Innovation in protecting vulnerable children

Posted by Peter Gilroy, Chief Executive, Kent County Council on April 21st, 2010


I have just completed a comprehensive review of the effectiveness of child protection arrangements in Kent on behalf of the County Council. I have couched my recommendations in the context of everything that has flowed from the DCSF since the case of Baby Peter hit the headlines in 2008.

Good policy and best practice do not come on the back of reacting to the latest tragedy, so I have steered my recommendations away from so-called “improvements” to regulation, targets or performance management (the NSDU seems to have that well covered!). Over-regulation also diminishes personal responsibility and suggests – misleadingly – that “the state” can and should be responsible for everything.

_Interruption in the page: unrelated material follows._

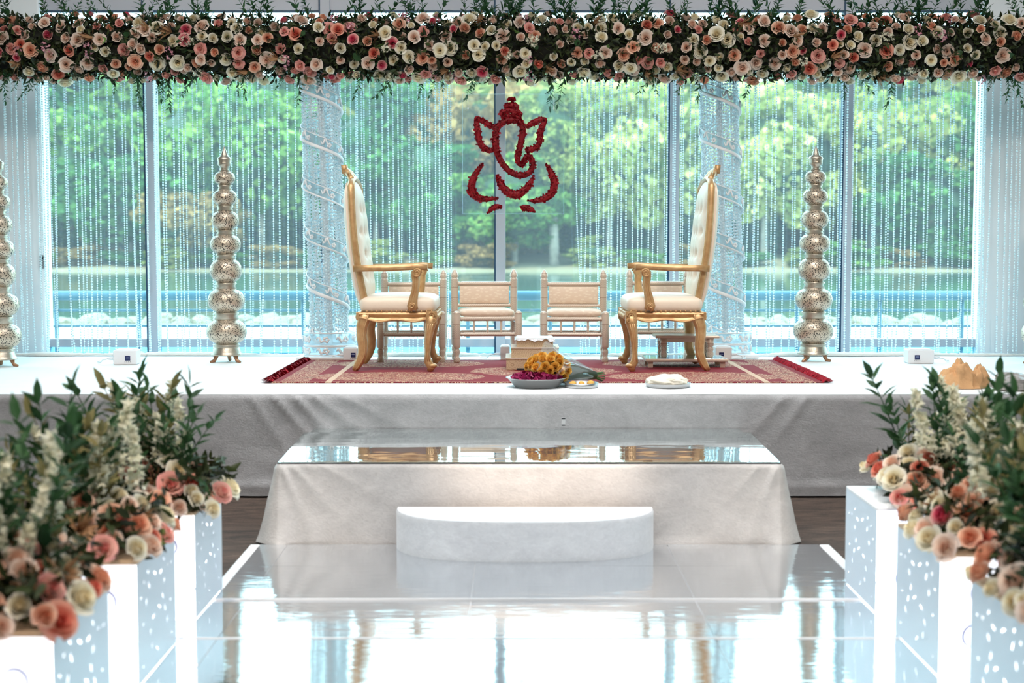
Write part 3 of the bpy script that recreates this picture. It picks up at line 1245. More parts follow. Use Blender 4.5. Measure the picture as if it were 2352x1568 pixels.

Instead, I focus on what we can do to improve and sustain front-line practitioners and their practice standards. ICS has shown us how NOT to use technology to best advantage – I’m suggesting that harnessing technology to training developments is potentially more fruitful.

It’s a common-place to say that practitioners in this work (and of course, I would include police officers and health visitors) have to go into some pretty dark places of the human condition. There is much very good research evidence on which practitioners can call to help in skilful assessment – but the moment you are behind the front door, you can be dealing with chaos dysfunction and, more than occasionally, aggression, threat and deceit.

What I’m suggesting is more than just role-playing, helpful though that can be. Kit out a “training house” with high-quality audio-visual equipment, with well-researched scripts and with ‘proper’ actors and we can create any number of life-like scenarios in which practitioners can be exposed to difficult situations, coached and supervised through them ‘live’, to become more adept and more confident at handling and processing the bombardment of different, sometimes conflicting, “messages” we have all encountered out at one time or another, almost to point of feeling overwhelmed.

People will be helped in a relatively safe environment to develop better assessment skills and personal strategies, to better assess risk dynamically. We can look to academic colleagues to help us with this (in Kent, we already know this is the case) and other agencies and professions have things they can offer – and learn – as well (this is the case with Kent Police).

Given the growing burden of regulation and prescription, some creativity in learning how best to do this most difficult of jobs, is not asking for too much, is it?